Scan the following material for the string "that" and copy each line in which it appears.
|---|
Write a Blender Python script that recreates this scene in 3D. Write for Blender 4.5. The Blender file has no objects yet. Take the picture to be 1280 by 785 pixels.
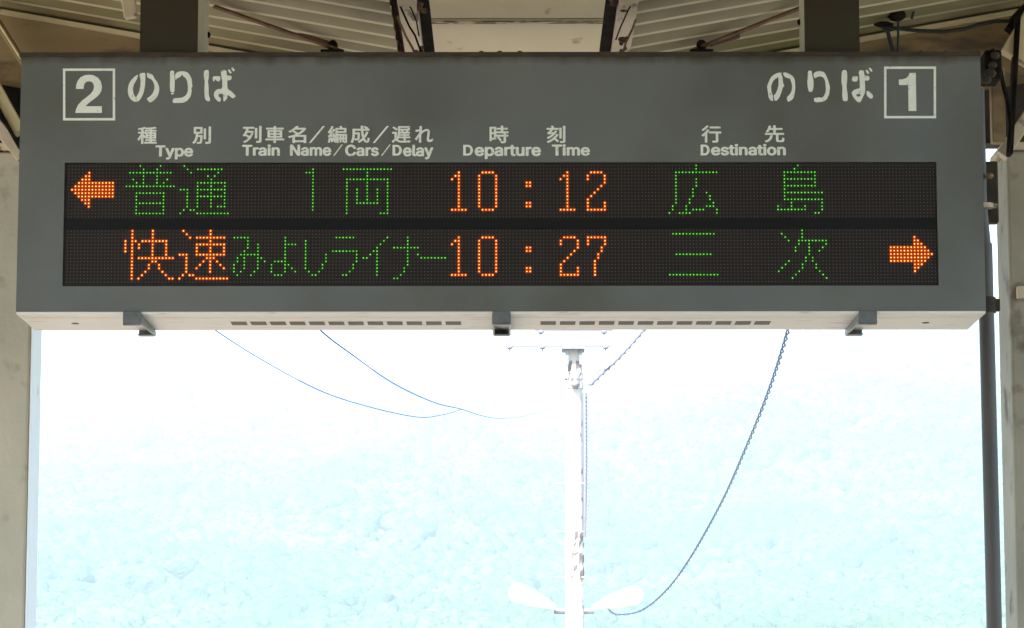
import bpy, bmesh, math, random
import numpy as np
from mathutils import Vector, Matrix
random.seed(7)
rng = np.random.default_rng(7)
S = bpy.context.scene
col = S.collection
# ------------------------------------------------------------------ camera
F = 3850.0                       # focal length in photo pixels (1280 wide)
YH = 940.0                       # image row of the eye-level horizon
EYE = 1.6
TH = math.atan((YH - 392.5) / F)
cam_d = bpy.data.cameras.new('camera'); cam = bpy.data.objects.new('camera', cam_d); col.objects.link(cam)
cam_d.sensor_width = 36.0; cam_d.lens = 36.0 * F / 1280.0
cam_d.clip_start = 0.1; cam_d.clip_end = 20000
cam.location = (0, 0, EYE)
cam.rotation_euler = (math.pi/2 + TH, 0, 0)
cam.rotation_euler = (Matrix.Rotation(TH + math.pi/2, 3, 'X') @ Matrix.Rotation(math.radians(-0.05), 3, 'Z')).to_euler()
S.camera = cam
# ------------------------------------------------------------------ light
EV = 2.68
SUN_EL, SUN_AZ = 52.0, 205.0     # azimuth clockwise from +Y
w = bpy.data.worlds.new('World'); S.world = w; w.use_nodes = True
nt = w.node_tree; bg = nt.nodes['Background']
sky = nt.nodes.new('ShaderNodeTexSky'); sky.sky_type = 'NISHITA'; sky.sun_disc = False
sky.sun_elevation = math.radians(SUN_EL); sky.sun_rotation = math.radians(SUN_AZ)
sky.dust_density = 2.0
nt.links.new(sky.outputs[0], bg.inputs[0]); bg.inputs[1].default_value = 0.12
sd = bpy.data.lights.new('sun', 'SUN'); sd.energy = 3.2; sd.angle = math.radians(0.5); sd.color = (1, 0.95, 0.87)
sun = bpy.data.objects.new('sun', sd); col.objects.link(sun)
e, a = math.radians(SUN_EL), math.radians(SUN_AZ)
sv = Vector((math.sin(a)*math.cos(e), math.cos(a)*math.cos(e), math.sin(e)))
sun.rotation_euler = sv.to_track_quat('Z', 'Y').to_euler()
sun.location = (-20, -30, 60)
S.view_settings.view_transform = 'Standard'; S.view_settings.look = 'None'
S.view_settings.gamma = 1.0; S.view_settings.exposure = EV; S.view_settings.use_curve_mapping = False
K = 2.0 ** -EV                   # emission that shows as display value 1

# ------------------------------------------------------------------ helpers
def P(px, py, Y):
    """point of the place at depth Y seen along photo pixel (px, py)"""
    dx = (px - 640.0) / F; dv = (392.5 - py) / F
    d = Vector((dx, math.cos(TH) - dv*math.sin(TH), math.sin(TH) + dv*math.cos(TH)))
    d *= Y / d.y
    return Vector((d.x, Y, EYE + d.z))
def tag(o, label=None, cat=None, group=None, kind=None):
    if label: o['label'] = label
    if cat: o['category'] = cat
    if group: o['group'] = group
    if kind: o['kind'] = kind
    return o
def empty(name, loc=(0,0,0), label=None, cat=None, group=None, kind=None):
    o = bpy.data.objects.new(name, None); col.objects.link(o); o.location = loc
    o.empty_display_size = 0.2
    return tag(o, label, cat, group, kind)
def wloc(o):
    v = Vector((0,0,0))
    while o is not None:
        v += o.location; o = o.parent
    return v
def link(name, me, mat, parent=None, loc=(0,0,0)):
    o = bpy.data.objects.new(name, me); col.objects.link(o); o.parent = parent; o.location = loc
    if mat is not None and not me.materials:
        for m in (mat if isinstance(mat, (list, tuple)) else [mat]): me.materials.append(m)
    return o
class MB:
    def __init__(s): s.v = []; s.f = []; s.m = []
    def add(s, vs, fs, mi=0):
        n = len(s.v); s.v += [tuple(v) for v in vs]
        s.f += [tuple(i + n for i in f) for f in fs]; s.m += [mi]*len(fs); return s
    def box(s, x0, x1, y0, y1, z0, z1, mi=0):
        vs = [(x,y,z) for z in (z0,z1) for y in (y0,y1) for x in (x0,x1)]
        return s.add(vs, [(0,2,3,1),(4,5,7,6),(0,1,5,4),(2,6,7,3),(0,4,6,2),(1,3,7,5)], mi)
    def bar(s, p, q, w, h, up=(0,0,1), mi=0):
        """box from p to q, w across, h along up"""
        p = Vector(p); q = Vector(q); d = (q-p).normalized(); u = Vector(up)
        sx = d.cross(u).normalized(); u = sx.cross(d).normalized()
        vs = [c + sx*a*w/2 + u*b*h/2 for c in (p,q) for b in (-1,1) for a in (-1,1)]
        return s.add(vs, [(0,2,3,1),(4,5,7,6),(0,1,5,4),(2,6,7,3),(0,4,6,2),(1,3,7,5)], mi)
    def tube(s, pts, r, n=8, mi=0, cap=True):
        pts = [Vector(p) for p in pts]; rr = r if hasattr(r, '__len__') else [r]*len(pts)
        vs = []; ref = None
        for i, p in enumerate(pts):
            d = (pts[min(i+1, len(pts)-1)] - pts[max(i-1, 0)]).normalized()
            if ref is None:
                ref = Vector((0,0,1)) if abs(d.z) < .9 else Vector((1,0,0))
            sx = d.cross(ref).normalized(); ref = sx.cross(d).normalized()
            for k in range(n):
                t = 2*math.pi*k/n
                vs.append(p + (sx*math.cos(t) + ref*math.sin(t))*rr[i])
        fs = []
        for i in range(len(pts)-1):
            for k in range(n):
                a0 = i*n+k; a1 = i*n+(k+1)%n
                fs.append((a0, a1, a1+n, a0+n))
        if cap:
            fs.append(tuple(reversed(range(n)))); fs.append(tuple(range((len(pts)-1)*n, len(pts)*n)))
        return s.add(vs, fs, mi)
    def blob(s, c, rx, ry, rz, n=8, m=5, mi=0):
        c = Vector(c); vs = [c + Vector((0,0,-rz))]
        for j in range(1, m):
            ph = -math.pi/2 + math.pi*j/m
            for k in range(n):
                t = 2*math.pi*k/n
                vs.append(c + Vector((rx*math.cos(ph)*math.cos(t), ry*math.cos(ph)*math.sin(t), rz*math.sin(ph))))
        vs.append(c + Vector((0,0,rz))); fs = []
        for k in range(n):
            fs.append((0, 1+(k+1)%n, 1+k))
            for j in range(m-2):
                a0 = 1+j*n+k; a1 = 1+j*n+(k+1)%n
                fs.append((a0, a1, a1+n, a0+n))
            b = 1+(m-2)*n
            fs.append((b+k, b+(k+1)%n, len(vs)-1))
        return s.add(vs, fs, mi)
    def mesh(s, name, off=Vector((0,0,0))):
        me = bpy.data.meshes.new(name)
        me.from_pydata([(v[0]-off.x, v[1]-off.y, v[2]-off.z) for v in s.v], [], s.f)
        me.polygons.foreach_set('material_index', s.m); me.update(); return me
    def build(s, name, mat, parent=None, smooth=False, bevel=0):
        me = s.mesh(name, wloc(parent) if parent else Vector((0,0,0)))
        if smooth:
            me.shade_smooth()
            me.set_sharp_from_angle(angle=math.radians(40))
        o = link(name, me, mat, parent)
        if bevel:
            b = o.modifiers.new('bevel', 'BEVEL'); b.width = bevel; b.segments = 2; b.limit_method = 'ANGLE'
        return o

def mat(name, base, rough=0.6, metal=0.0, var=None, scale=6.0, detail=6, bump=0.0, bscale=40.0,
        spots=None, sscale=9.0, sthr=(0.55, 0.7), stretch=(1,1,1), emit=None, spec=0.5):
    m = bpy.data.materials.new(name); m.use_nodes = True; n = m.node_tree; L = n.links
    b = n.nodes['Principled BSDF']; b.inputs['Roughness'].default_value = rough
    b.inputs['Metallic'].default_value = metal
    b.inputs['Specular IOR Level'].default_value = spec
    b.inputs['Base Color'].default_value = (*base, 1)
    if emit:
        b.inputs['Emission Color'].default_value = (*emit[0], 1); b.inputs['Emission Strength'].default_value = emit[1]
    tc = n.nodes.new('ShaderNodeNewGeometry'); mp = n.nodes.new('ShaderNodeMapping')
    mp.inputs['Scale'].default_value = stretch
    L.new(tc.outputs['Position'], mp.inputs['Vector'])
    def noise(sc, d, off=0):
        t = n.nodes.new('ShaderNodeTexNoise'); t.inputs['Scale'].default_value = sc; t.inputs['Detail'].default_value = d
        if off:
            va = n.nodes.new('ShaderNodeVectorMath'); va.inputs[1].default_value = (off, off*1.7, off*.3)
            L.new(mp.outputs[0], va.inputs[0]); L.new(va.outputs[0], t.inputs['Vector'])
        else: L.new(mp.outputs[0], t.inputs['Vector'])
        return t.outputs['Fac']
    cur = None
    if var:
        r = n.nodes.new('ShaderNodeValToRGB'); r.color_ramp.elements[0].position = .32; r.color_ramp.elements[1].position = .68
        r.color_ramp.elements[0].color = (*base, 1); r.color_ramp.elements[1].color = (*var, 1)
        L.new(noise(scale, detail), r.inputs[0]); cur = r.outputs[0]
    if spots:
        r2 = n.nodes.new('ShaderNodeValToRGB'); r2.color_ramp.elements[0].position = sthr[0]; r2.color_ramp.elements[1].position = sthr[1]
        L.new(noise(sscale, 8, 13.7), r2.inputs[0])
        mx = n.nodes.new('ShaderNodeMix'); mx.data_type = 'RGBA'
        if cur: L.new(cur, mx.inputs[6])
        else: mx.inputs[6].default_value = (*base, 1)
        mx.inputs[7].default_value = (*spots, 1); L.new(r2.outputs[0], mx.inputs[0]); cur = mx.outputs[2]
    if cur: L.new(cur, b.inputs['Base Color'])
    if bump:
        bp = n.nodes.new('ShaderNodeBump'); bp.inputs['Strength'].default_value = bump; bp.inputs['Distance'].default_value = 0.01
        L.new(noise(bscale, 8, 3.1), bp.inputs['Height']); L.new(bp.outputs[0], b.inputs['Normal'])
    return m
def emis(name, c, s):
    m = mat(name, (0.008,0.008,0.008), 0.6, emit=(c, s), spec=.05); return m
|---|
## [Reply]
Write a Blender Python script that recreates this scene in 3D. Write for Blender 4.5. The Blender file has no objects yet. Take the picture to be 1280 by 785 pixels.
K = 2.0 ** -EV                   # emission that shows as display value 1